Kern took Annette and Leonard to a building in an undisclosed location. "Nobody knows where it is," Kern said. "It remains secret because we have about 90,000 items in here that are rare artifacts."

They include the actual leather wristband Elvis wore in a 1968 TV special. "You'll notice," Kern pointed out, "these are so 'in' today. Elvis did it in '68, and they're doing it today in 2005."

Another item: Elvis' Army helmet. He was in the Army from 1958 to 1960.

But for many, Syler notes, the most poignant moment of a visit to Graceland happens near the end of the tour: "That was a touching thing, to be able to go there and see 'The King's' grave. As long as there's his music, he'll live," Annette reflected.

On the set of The Early Show Thursday, Annette said one of the things that stands ut in her mind from the tour is, of all things, Elvis' kitchen.

"It was a normal kitchen.
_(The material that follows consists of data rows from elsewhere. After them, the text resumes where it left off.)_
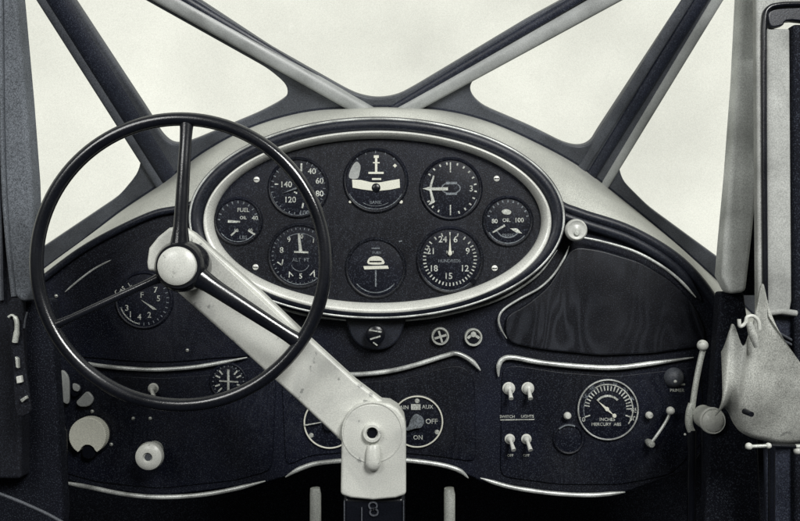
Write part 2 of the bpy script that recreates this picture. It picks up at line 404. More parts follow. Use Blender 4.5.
# highlights on the board edges, built in as pale tapering strips; the boards
ptube('edge_glint', 'glintmetal', [(78, 361), (100, 365), (130, 368), (160, 369), (200, 366), (248, 357)], .0031, .006)
ptube('edge_glint', 'glintmetal', [(58, 480), (90, 486), (125, 493), (160, 496), (200, 494), (235, 488), (266, 480)], .0034, .006)
ptube('edge_glint', 'glintmetal', [(262, 364), (300, 371), (345, 374), (380, 372), (410, 366), (446, 355), (456, 353), (466, 357), (474, 363), (480, 370)], .0037, .006)
ptube('edge_glint', 'glintmetal', [(286, 476), (300, 468), (320, 462), (360, 459), (400, 459), (436, 463), (458, 469), (468, 477)], .0036, .006)
ptube('edge_glint', 'glintmetal', [(498, 376), (498, 366), (502, 359), (512, 357), (540, 362), (580, 366), (615, 367), (650, 363), (692, 357)], .0038, .006)
ptube('edge_glint', 'glintmetal', [(480, 477), (510, 486), (550, 492), (590, 494), (624, 491)], .0034, .006)
ptube('edge_glint', 'glintmetal', [(66, 292), (80, 280), (95, 269), (112, 260)], .0015, .004)
lb = [(60, 300), (74, 280), (98, 262), (130, 244), (165, 232), (196, 240), (216, 272), (246, 300), (290, 318), (262, 352), (215, 358), (160, 362), (100, 358), (66, 350)]
MB().prism(PN, cr(lb, 4, True), .0005, .0035).build('left_board', 'board', ip, bevel=.0015)
MB().prism(PN, fillet([(76, 371), (110, 375), (160, 378), (215, 374), (262, 365), (276, 380), (272, 470), (235, 480), (160, 488), (100, 482), (56, 470), (58, 380)]), .0005, .003).build('lower_left_board', 'board', ip, bevel=.0015)
MB().prism(PN, fillet([(282, 378), (345, 383), (400, 379), (448, 366), (464, 366), (474, 378), (476, 462), (440, 456), (372, 450), (310, 455), (286, 466)]), .0005, .003).build('lower_centre_board', 'board', ip, bevel=.0015)
MB().prism(PN, fillet([(502, 368), (515, 365), (560, 372), (615, 376), (660, 371), (700, 366), (704, 440), (670, 474), (620, 484), (560, 484), (500, 476)]), .0005, .003).build('lower_right_board', 'board', ip, bevel=.0015)
# glove box
gb_poly = [(504, 316), (526, 304), (548, 286), (562, 262), (572, 246), (600, 250), (640, 262), (672, 282), (692, 304), (704, 330), (702, 346), (650, 353), (600, 355), (540, 349), (506, 342)]
gb = MB().prism(PN, fillet(gb_poly), .0008, .008).build('glove_box_door', 'wood', ip, bevel=.003)
tag(gb, 'glossy dark glove box door')
ptube('door_edge', 'glintmetal', [(576, 237), (600, 242), (630, 251), (655, 264), (675, 279), (692, 297)], .0022, .016, gb)  # highlights along the door's outline, put in as pale tubes
ptube('door_edge', 'glintmetal', [(568, 246), (563, 258), (552, 275), (538, 288), (518, 299), (503, 309), (498, 318), (500, 328), (506, 338)], .0018, .009, gb)
kn = MB().lathe(PN, 571, 231, [(0, .040), (3, .040), (4.5, .0385), (7.5, .0385), (9, .040), (10.3, .038), (11, .034), (10.4, .030), (7, .026), (6, .004)], 40).build('glove_box_knob', 'alu', ip)
MB().lathe(PN, 571, 234, [(0, .0415), (2.2, .0413), (2.6, .0405)], 16).build('keyhole', 'alud', kn)
# screws in the oval board
def screw(u, v, r, d, parent=ip, m='alud'):
    mb = MB().lathe(PN, u, v, [(0, d + .0022), (r * .6, d + .0020), (r * .95, d + .001), (r, d)], 16)
    o = mb.build('screw', m, parent); 
    MB().quad(PN, (u - r * .75, v), (u + r * .75, v), r * .3, d + .0018, d + .0024).build('slot', 'gloss', o); return o
s0 = screw(259, 181, 3.0, .020, m='chrome')
for u, v in ((495, 180), (493, 268), (258, 267)): dup(s0, PN(u, v) - PN(259, 181))
s1 = screw(56.5, 296, 1.8, .001); 
for u, v in ((188, 350), (99, 423), (134, 418), (151, 418)): dup(s1, PN(u, v, .0025) - PN(56.5, 296))

# ------------------------------------------------------------------ gauges
D = .020
def gauge(name, u, v, r, d=D, bez='board', ring=None, label=None, rise=.0035):
    g = MB().lathe(PN, u, v, [(0, d + .0012), (r - 1, d + .0012), (r, d + .0008)], 56).build(name, 'face', ip)
    if label: g['label'] = label
    MB().lathe(PN, u, v, [(r - 1.2, d + .001), (r - .6, d + rise * .8), (r + .6, d + rise), (r + 1.8, d + rise * .7), (r + 2.4, d)], 56).build('bezel', bez, g)
    if ring: MB().lathe(PN, u, v, [(r - .6, d + rise + .0002), (r - .2, d + rise + .0010), (r + .6, d + rise + .0010), (r + 1.0, d + rise + .0002)], 56).build('rim', ring, g)
    return g
def pol(u, v, r, a): a = R(a - 90); return (u + r * math.cos(a), v + r * math.sin(a))
def ticks(mb, u, v, r, angs, ln, wd, d):
    for a in angs: mb.quad(PN, pol(u, v, r, a), pol(u, v, r - ln, a), wd, d, d + .0004)
def arc(mb, u, v, r, a0, a1, wd, d, n=24):
    P_ = [pol(u, v, r - wd / 2, a0 + (a1 - a0) * i / n) for i in range(n + 1)] + [pol(u, v, r + wd / 2, a1 - (a1 - a0) * i / n) for i in range(n + 1)]
    mb.prism(PN, P_, d, d + .0004)
e = D + .0014
def needle(g, u, v, a, ln, tail, w, m='white', d=None):
    d = (D + .0035) if d is None else d
    mb = MB(); mb.prism(PN, [pol(u, v, ln, a), pol(u, v, ln * .75, a + 9 * w / ln), pol(u, v, w * .8, a + 90), pol(u, v, tail, a + 180), pol(u, v, w * .8, a - 90), pol(u, v, ln * .75, a - 9 * w / ln)], d, d + .0007)
    mb.lathe(PN, u, v, [(0, d + .002), (w * 1.1, d + .0018), (w * 1.3, d)], 16)
    return mb.build('needle', m, g)
# airspeed
g = gauge('airspeed_indicator', 300, 189, 28)
mb = MB(); mb.text(PN, '40', 313.5, 173, 8, e); mb.text(PN, '60', 321, 182.5, 8, e); mb.text(PN, '80', 321, 195, 8, e); mb.text(PN, '140', 288, 186, 8, e); mb.text(PN, '120', 292, 201, 8, e)
mb.quad(PN, (303.3, 165), (303, 173), 1.8, e, e + .0004); mb.quad(PN, (305, 204), (304, 209), 1.6, e, e + .0004); mb.quad(PN, (296, 193), (299, 194.5), 1.4, e, e + .0004)
mb.quad(PN, (277, 185.5), (280.5, 185.5), 1.2, e, e + .0004); mb.build('markings', 'paint', g)
mb = MB(); ticks(mb, 300, 189, 27, range(20, 340, 12), 2.6, .8, e); mb.text(PN, '100', 306, 214, 7, e); arc(mb, 300, 189, 27, 120, 260, .5, e); mb.build('scale', 'faint', g)
needle(g, 300, 189, 250, 17, 5, 1.3, 'faint')
# turn and bank / horizon
g = gauge('artificial_horizon', 376, 182, 30)
MB().prism(PN, [(353, 181), (362, 181.5), (371, 183.6), (376.5, 184), (382, 183.6), (390, 182), (399.5, 180.5), (400, 189), (390, 191), (380, 192), (373, 192), (362, 190.5), (353.5, 189)], e, e + .001).build('horizon_bar', 'white', g)
MB().ball(PN(376.5, 189, e + .001), .0066, 1, .35, 1).build('slip_ball', 'gloss', g)
mb = MB(); mb.quad(PN, (376.6, 158), (376.6, 174.5), 2.3, e, e + .0006); mb.quad(PN, (374.3, 158.5), (379.2, 158.5), 2.6, e + .0001, e + .0007); mb.quad(PN, (373.5, 164.5), (380, 164.5), 1.2, e + .0002, e + .0008)
mb.quad(PN, (369, 174.5), (384, 174.5), 2, e + .0003, e + .0009); mb.quad(PN, (372.5, 180.5), (381.5, 180.5), 1.8, e, e + .0006); mb.lathe(PN, 395, 167.5, [(0, e + .0008), (1.7, e + .0008), (2.2, e)], 4)
mb.lathe(PN, 351, 203, [(0, e + .0008), (1.2, e + .0008), (1.5, e)], 8); mb.lathe(PN, 401, 203, [(0, e + .0008), (1.5, e + .0008), (1.9, e)], 8)
mb.build('markings', 'white', g)
mb = MB(); mb.prism(PN, cr([(350, 179), (352, 170), (357, 163.5), (361, 167), (360.5, 174), (358, 180)], 4, True), e, e + .0004); mb.build('shutter', 'framelight', g)
mb = MB(); arc(mb, 376, 180, 30, 120, 240, .9, e); mb.text(PN, 'BANK', 376, 203.5, 4.4, e); arc(mb, 376, 182, 25, 150, 210, .5, e); ticks(mb, 376, 182, 29, range(-40, 41, 20), 2, .8, e); mb.build('scale', 'faint', g)
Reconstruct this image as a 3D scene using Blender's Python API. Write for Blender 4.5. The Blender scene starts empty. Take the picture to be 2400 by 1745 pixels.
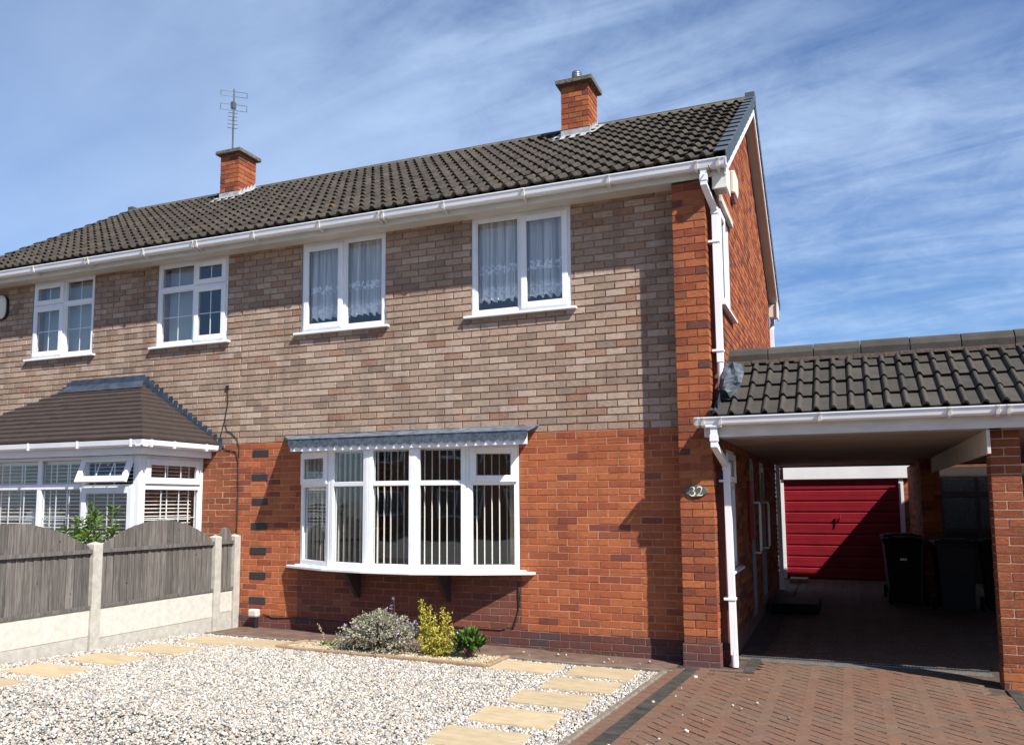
import bpy, math, random
import numpy as np
from mathutils import Vector, Matrix
R = math.radians
rnd = random.Random(7)
nrs = np.random.RandomState(11)
scn = bpy.context.scene
COL = scn.collection

# ------------------------------------------------------------------ camera
cam_d = bpy.data.cameras.new("camera")
cam = bpy.data.objects.new("camera", cam_d); COL.objects.link(cam)
scn.camera = cam
yaw, pitch, roll = R(-23.0852), R(6.0184), R(-0.2587)
cy_, sy_, cp_, sp_ = math.cos(yaw), math.sin(yaw), math.cos(pitch), math.sin(pitch)
fwd = Vector((sy_*cp_, cy_*cp_, sp_)); rgt = Vector((cy_, -sy_, 0)); upv = rgt.cross(fwd)
cr_, sr_ = math.cos(roll), math.sin(roll)
r2 = rgt*cr_ + upv*sr_; u2 = upv*cr_ - rgt*sr_
M = Matrix((( r2.x, u2.x, -fwd.x, 1.5295), (r2.y, u2.y, -fwd.y, -8.6928), (r2.z, u2.z, -fwd.z, 1.5246), (0, 0, 0, 1)))
cam.matrix_world = M
cam_d.sensor_fit = 'HORIZONTAL'; cam_d.sensor_width = 36
cam_d.lens = 1982.76/2400*36
cam_d.shift_x = 61.47/2400; cam_d.shift_y = 94.0/2400
cam_d.clip_start = 0.05; cam_d.clip_end = 2000

# ------------------------------------------------------------------ light
SUN = Vector((1.77, -1.0, 2.12)).normalized()           # towards the sun
SUN_EL = math.asin(SUN.z); SUN_AZ = math.atan2(SUN.x, SUN.y)
sd = bpy.data.lights.new("sun", 'SUN'); sd.energy = 5.0; sd.angle = R(0.53); sd.color = (1.0, 0.945, 0.87)
so = bpy.data.objects.new("sun", sd); COL.objects.link(so)
so.rotation_euler = SUN.to_track_quat('Z', 'Y').to_euler(); so.location = (8, -6, 12)

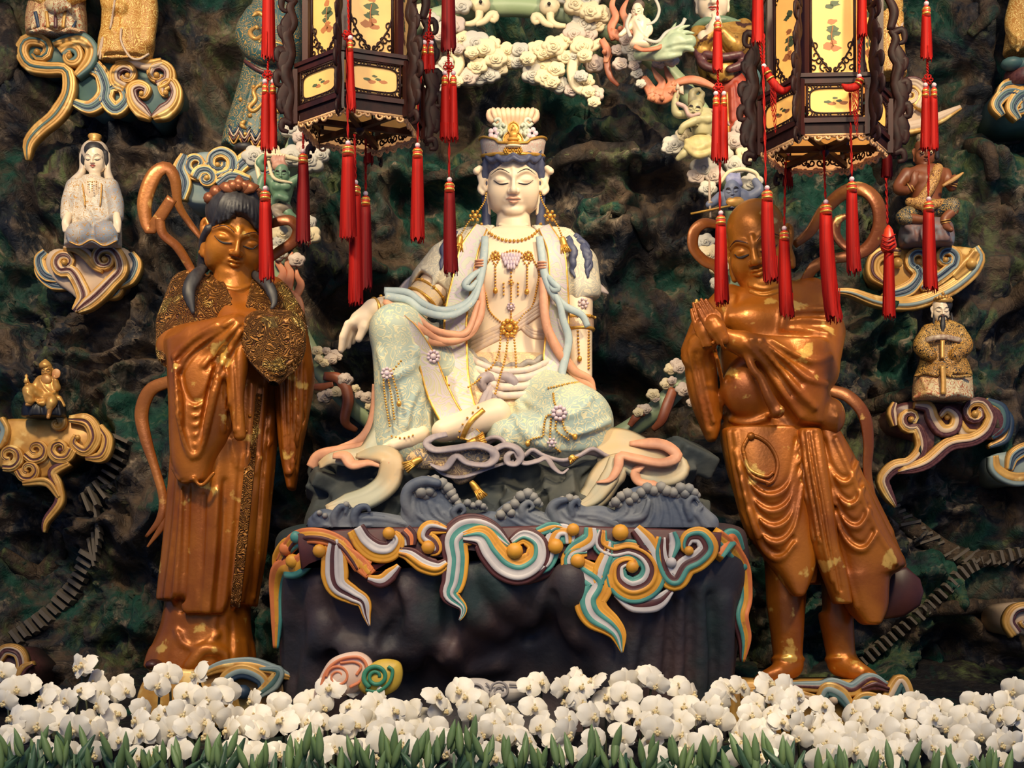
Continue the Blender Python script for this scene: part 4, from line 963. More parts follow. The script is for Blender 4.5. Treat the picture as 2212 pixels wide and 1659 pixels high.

To know that he was real, like everyone else," Annette remarked to Syler.

She added that she "had goose bumps" throughout the tour.

The sweepstakes coincided with the release of a TV Guide collector edition.

The magazine's senior editor, Lisa Chambers, told Syler, "We have four collector's covers. Each issue has a CD of a never-before released version of the song "Young and Beautiful," which Elvis sang to Judy Tyler in "Jailhouse Rock."